The Tamil communities in Germany have started 40 small schools to teach Tamil and Hindu culture and religion. There are eight Tamil language newspapers and magazines plus several radio stations owned by the Sri Lanka community.

Tamils in Denmark are both better and worse off than those in other parts of Europe. The Danes are making a concerted effort to assimilate the refugees, but turn away new arrivals. Those who have gotten entry are given intensive training in the Danish language for the first 18 months. They are able to gain permanent residence, so their status is not so uncertain as in most of Europe. Recently they established two temples and bought land for another. But initially, for lack of a facility where they could adhere to their religion, almost 2,000 converted to Christianity. Even the rest were going to Catholic churches and "worshipping the Hindu Gods there since there were no temples," said one devotee. The community in fact had been specially targeted by local evangelists. Now priests have begun conducting the ceremony of Vratyastoma to take converts back into Hinduism [see certificate right].

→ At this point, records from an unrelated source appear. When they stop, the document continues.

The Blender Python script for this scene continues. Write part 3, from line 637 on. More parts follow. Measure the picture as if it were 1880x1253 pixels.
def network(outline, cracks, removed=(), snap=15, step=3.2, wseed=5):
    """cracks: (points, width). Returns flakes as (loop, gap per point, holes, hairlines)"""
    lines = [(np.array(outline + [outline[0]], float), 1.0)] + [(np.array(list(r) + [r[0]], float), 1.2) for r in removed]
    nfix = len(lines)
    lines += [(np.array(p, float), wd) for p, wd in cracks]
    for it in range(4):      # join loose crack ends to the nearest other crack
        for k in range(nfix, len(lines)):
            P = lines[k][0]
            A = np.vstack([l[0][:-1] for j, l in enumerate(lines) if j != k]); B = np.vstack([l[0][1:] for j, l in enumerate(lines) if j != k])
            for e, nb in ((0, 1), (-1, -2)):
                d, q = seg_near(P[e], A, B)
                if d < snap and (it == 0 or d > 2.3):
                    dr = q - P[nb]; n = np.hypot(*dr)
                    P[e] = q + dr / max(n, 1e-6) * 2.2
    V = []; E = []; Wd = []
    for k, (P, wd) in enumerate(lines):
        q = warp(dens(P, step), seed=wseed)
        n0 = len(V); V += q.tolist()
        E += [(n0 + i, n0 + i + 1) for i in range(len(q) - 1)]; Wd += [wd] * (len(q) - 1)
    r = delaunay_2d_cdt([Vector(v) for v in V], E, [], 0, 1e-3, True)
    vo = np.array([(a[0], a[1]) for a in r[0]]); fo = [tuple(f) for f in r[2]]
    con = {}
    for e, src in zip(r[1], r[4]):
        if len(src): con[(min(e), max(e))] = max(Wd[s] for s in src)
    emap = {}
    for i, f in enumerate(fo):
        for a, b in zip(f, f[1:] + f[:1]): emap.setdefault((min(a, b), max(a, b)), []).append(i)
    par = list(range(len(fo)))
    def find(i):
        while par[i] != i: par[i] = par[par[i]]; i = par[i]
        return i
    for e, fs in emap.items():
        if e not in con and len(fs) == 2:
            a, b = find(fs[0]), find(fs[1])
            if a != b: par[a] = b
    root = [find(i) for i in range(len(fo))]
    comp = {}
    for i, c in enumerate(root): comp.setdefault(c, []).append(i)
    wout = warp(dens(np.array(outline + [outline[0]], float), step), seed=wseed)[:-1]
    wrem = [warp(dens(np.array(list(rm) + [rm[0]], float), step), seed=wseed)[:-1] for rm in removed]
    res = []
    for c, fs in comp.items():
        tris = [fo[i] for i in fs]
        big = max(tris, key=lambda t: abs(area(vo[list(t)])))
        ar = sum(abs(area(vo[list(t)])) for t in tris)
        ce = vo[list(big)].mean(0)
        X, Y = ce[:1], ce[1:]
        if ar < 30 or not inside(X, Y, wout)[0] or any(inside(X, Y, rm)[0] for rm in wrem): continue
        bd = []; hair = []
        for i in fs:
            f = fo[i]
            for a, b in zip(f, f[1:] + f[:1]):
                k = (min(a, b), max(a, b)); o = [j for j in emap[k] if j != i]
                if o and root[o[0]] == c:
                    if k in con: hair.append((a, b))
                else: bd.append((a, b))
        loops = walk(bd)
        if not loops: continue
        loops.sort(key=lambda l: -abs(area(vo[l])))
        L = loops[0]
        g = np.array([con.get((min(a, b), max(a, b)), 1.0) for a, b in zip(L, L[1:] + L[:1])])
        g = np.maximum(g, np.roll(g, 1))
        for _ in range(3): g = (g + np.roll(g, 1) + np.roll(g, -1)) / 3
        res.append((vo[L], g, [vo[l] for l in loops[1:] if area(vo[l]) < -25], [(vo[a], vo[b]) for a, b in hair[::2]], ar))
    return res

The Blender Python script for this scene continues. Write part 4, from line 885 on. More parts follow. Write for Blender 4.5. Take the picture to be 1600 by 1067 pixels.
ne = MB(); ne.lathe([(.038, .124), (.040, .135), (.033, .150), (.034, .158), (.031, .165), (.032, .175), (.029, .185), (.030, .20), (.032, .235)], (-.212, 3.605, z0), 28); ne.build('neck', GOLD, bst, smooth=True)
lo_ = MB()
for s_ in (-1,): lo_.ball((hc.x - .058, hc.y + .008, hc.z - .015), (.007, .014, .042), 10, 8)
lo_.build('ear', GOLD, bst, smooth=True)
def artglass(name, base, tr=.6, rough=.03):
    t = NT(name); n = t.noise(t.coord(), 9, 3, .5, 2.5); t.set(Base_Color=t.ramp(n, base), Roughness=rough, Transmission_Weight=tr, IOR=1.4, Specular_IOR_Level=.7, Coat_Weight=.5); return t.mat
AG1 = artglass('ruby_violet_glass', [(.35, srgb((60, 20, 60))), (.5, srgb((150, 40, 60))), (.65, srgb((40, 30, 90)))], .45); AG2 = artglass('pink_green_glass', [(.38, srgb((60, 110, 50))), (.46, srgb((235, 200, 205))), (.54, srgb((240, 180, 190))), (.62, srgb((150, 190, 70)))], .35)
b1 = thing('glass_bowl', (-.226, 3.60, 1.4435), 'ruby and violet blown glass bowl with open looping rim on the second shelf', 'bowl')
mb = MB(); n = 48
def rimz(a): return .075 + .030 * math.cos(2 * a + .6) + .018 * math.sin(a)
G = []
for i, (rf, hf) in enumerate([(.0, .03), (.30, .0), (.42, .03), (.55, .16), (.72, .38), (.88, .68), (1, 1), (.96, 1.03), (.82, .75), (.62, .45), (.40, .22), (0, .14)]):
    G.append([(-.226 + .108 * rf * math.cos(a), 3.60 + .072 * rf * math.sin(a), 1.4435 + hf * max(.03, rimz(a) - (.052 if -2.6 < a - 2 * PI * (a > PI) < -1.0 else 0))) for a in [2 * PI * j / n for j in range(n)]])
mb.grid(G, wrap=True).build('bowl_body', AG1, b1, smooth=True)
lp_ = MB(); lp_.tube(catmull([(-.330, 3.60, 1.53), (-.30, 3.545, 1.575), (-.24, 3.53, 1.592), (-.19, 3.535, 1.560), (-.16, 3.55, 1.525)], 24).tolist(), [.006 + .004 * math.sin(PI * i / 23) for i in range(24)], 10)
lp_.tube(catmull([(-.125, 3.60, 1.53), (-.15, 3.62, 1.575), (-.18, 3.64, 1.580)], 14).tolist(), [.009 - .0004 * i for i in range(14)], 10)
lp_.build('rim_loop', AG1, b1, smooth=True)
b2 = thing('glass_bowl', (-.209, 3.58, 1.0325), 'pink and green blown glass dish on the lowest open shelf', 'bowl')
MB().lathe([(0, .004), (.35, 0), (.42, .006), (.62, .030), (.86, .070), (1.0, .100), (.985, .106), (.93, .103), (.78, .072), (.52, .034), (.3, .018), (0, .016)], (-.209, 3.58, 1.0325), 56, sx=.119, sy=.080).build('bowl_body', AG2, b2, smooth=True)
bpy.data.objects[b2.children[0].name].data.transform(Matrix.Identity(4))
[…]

The Switzerland Tamils have a strong youth movement who have been instrumental in establishing several of the country's eight temples. They are a well-organized corps, each equipped with his own cellular phone as they coordinated events during Gurudeva's visit. The major event here was a large Shanti Homa, a fire ceremony at the Zurich Sivan temple to bring peace to war-torn Sri Lanka. This was conducted on the afternoon of June 18th by eight priests under the direction of Vidyananda Sharma. It was attended by over 1,000 people, including Petter Wittwer, the government representative in charge of all foreigners in Zurich, who was most impressed with the group. Here, as elsewhere, Gurudeva taught those gathered to chant "Aum" and direct positive energy to their friends and loved ones back in Sri Lanka in a prayer for peace.

Easan Katir, who was present in Zurich, summarized Gurudeva's impact: "It was an overwhelmingly positive influence. Here was a man of God, a swami, who cares about the forsaken Sri Lankan Tamil refugees, for whom no one else in the world is offering spiritual help."